The latest confirmed working Substrate commit which will then be used is 021f712.

Usage

To run a local dev node execute

substrate-contracts-node

A new chain in temporary directory will be created each time the command is executed. This is the default for this node. If you want to persist chain state across runs you need to specify a directory with --base-path.

Show only Errors and Contract Debug Output

To have only errors and contract debug output show up on the console you can supply -lerror,runtime::contracts=debug when starting the node.

Important: Debug output is only printed for RPC calls or off-chain tests ‒ not for transactions!

See our FAQ for more details: How do I print something to the console from the runtime?.

Connect with frontend

Once the node template is running locally, you can connect to it with frontends like Contracts UI or Polkadot-JS Apps and interact with your chain.

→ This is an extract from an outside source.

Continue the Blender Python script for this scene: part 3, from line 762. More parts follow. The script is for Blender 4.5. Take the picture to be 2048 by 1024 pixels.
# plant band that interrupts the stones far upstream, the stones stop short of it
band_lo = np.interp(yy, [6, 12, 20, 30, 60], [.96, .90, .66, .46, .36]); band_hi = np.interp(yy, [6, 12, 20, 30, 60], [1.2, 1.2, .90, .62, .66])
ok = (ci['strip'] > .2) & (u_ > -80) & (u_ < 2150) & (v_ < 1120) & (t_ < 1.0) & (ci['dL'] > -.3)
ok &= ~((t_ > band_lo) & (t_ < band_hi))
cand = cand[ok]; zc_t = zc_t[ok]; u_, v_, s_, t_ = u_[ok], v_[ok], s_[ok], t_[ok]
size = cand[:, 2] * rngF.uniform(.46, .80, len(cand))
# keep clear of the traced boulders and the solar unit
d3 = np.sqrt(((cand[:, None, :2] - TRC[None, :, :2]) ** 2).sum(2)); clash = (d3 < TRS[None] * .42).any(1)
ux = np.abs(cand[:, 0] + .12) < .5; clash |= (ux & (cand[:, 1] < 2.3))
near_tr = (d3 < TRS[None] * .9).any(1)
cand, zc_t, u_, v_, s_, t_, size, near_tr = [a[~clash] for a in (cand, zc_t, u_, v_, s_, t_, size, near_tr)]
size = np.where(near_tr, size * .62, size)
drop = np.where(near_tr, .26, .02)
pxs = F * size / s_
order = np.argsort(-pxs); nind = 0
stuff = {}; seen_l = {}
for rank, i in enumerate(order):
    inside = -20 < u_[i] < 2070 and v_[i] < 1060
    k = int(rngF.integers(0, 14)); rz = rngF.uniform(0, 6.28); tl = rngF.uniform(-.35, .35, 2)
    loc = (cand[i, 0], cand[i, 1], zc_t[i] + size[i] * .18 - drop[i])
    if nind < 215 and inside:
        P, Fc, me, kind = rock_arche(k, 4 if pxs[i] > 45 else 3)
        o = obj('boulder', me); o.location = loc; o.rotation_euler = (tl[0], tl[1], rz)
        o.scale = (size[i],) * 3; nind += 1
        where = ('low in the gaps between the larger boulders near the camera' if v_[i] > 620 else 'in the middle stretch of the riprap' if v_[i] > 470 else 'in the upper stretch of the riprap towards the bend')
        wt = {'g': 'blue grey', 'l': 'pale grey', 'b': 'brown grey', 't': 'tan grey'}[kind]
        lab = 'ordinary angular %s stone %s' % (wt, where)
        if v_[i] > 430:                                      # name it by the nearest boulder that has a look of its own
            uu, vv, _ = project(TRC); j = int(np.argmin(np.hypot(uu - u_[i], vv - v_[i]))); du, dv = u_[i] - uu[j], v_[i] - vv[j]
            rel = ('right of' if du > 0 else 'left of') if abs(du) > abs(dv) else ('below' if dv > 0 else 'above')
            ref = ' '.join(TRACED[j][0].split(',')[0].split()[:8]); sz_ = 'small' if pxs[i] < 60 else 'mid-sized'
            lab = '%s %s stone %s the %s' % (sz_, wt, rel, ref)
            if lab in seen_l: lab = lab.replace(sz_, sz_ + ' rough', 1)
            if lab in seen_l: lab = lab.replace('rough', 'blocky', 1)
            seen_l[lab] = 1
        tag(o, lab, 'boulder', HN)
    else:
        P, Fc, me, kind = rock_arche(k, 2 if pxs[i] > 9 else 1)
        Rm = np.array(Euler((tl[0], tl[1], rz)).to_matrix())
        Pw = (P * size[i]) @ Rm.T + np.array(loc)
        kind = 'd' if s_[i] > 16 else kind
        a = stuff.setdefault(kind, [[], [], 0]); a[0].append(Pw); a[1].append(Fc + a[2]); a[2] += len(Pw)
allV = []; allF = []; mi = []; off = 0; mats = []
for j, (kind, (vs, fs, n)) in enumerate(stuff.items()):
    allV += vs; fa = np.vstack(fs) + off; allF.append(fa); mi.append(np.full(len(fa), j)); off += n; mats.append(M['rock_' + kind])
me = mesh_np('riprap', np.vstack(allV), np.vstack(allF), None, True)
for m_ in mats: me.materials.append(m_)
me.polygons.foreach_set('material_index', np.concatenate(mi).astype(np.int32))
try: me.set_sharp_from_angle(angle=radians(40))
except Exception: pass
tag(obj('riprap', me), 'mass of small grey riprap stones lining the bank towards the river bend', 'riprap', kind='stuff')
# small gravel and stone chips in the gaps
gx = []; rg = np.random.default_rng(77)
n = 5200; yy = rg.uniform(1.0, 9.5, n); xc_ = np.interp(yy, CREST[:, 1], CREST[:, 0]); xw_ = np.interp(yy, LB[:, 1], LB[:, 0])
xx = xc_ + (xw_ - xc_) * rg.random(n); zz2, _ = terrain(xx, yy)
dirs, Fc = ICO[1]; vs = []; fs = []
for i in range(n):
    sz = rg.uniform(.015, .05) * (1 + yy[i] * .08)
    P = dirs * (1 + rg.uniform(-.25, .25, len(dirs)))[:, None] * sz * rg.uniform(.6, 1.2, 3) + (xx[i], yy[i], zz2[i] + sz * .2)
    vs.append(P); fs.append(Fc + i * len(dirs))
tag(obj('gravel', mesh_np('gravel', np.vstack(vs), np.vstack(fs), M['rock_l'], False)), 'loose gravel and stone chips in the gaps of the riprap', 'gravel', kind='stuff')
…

How to synchronize with Substrate

  • Check Substrate's node-template for new commits since the last time someone synchronized this repository with Substrate. The commit hash of the last sync is mentioned in this readme.
  • Apply each commit that happened in this node-template folder since the last sync.
  • Check commits for pallet-contracts since the last time someone synchronized this repository with Substrate in order to not miss any important changes.
  • Execute cargo update -p pallet-contracts for this repository. The specific crate which is mentioned here is actually not important: since Substrate uses git references for its Substrate dependencies it means that once one package is updated all are.
  • Increment the minor version number in node/Cargo.toml and runtime/Cargo.toml.
  • Execute cargo run --release -- --tmp. If successful, it should produce blocks and a new, up to date, Cargo.lock will be created.
  • Update this readme with the hash of the Substrate master commit with which you synchronized. The hash appears two times in this readme.
  • Create a PR with the changes, have it reviewed and merged.
  • Replace XX in this command with your incremeted version number and execute it: git checkout main && git pull && git tag v0.XX.0 && git push origin v0.XX.0. This will push a new tag with the version number to this repository.
  • We have set this repository up in a way that tags à la vX.X.X trigger a CI run that creates a GitHub draft release. You can observe CI runs on GitLab. This draft release will contain a binary for Linux and Mac and appear under Releases. Add a description in the style of "Synchronized with Substrate commit c0ee2a." and publish it.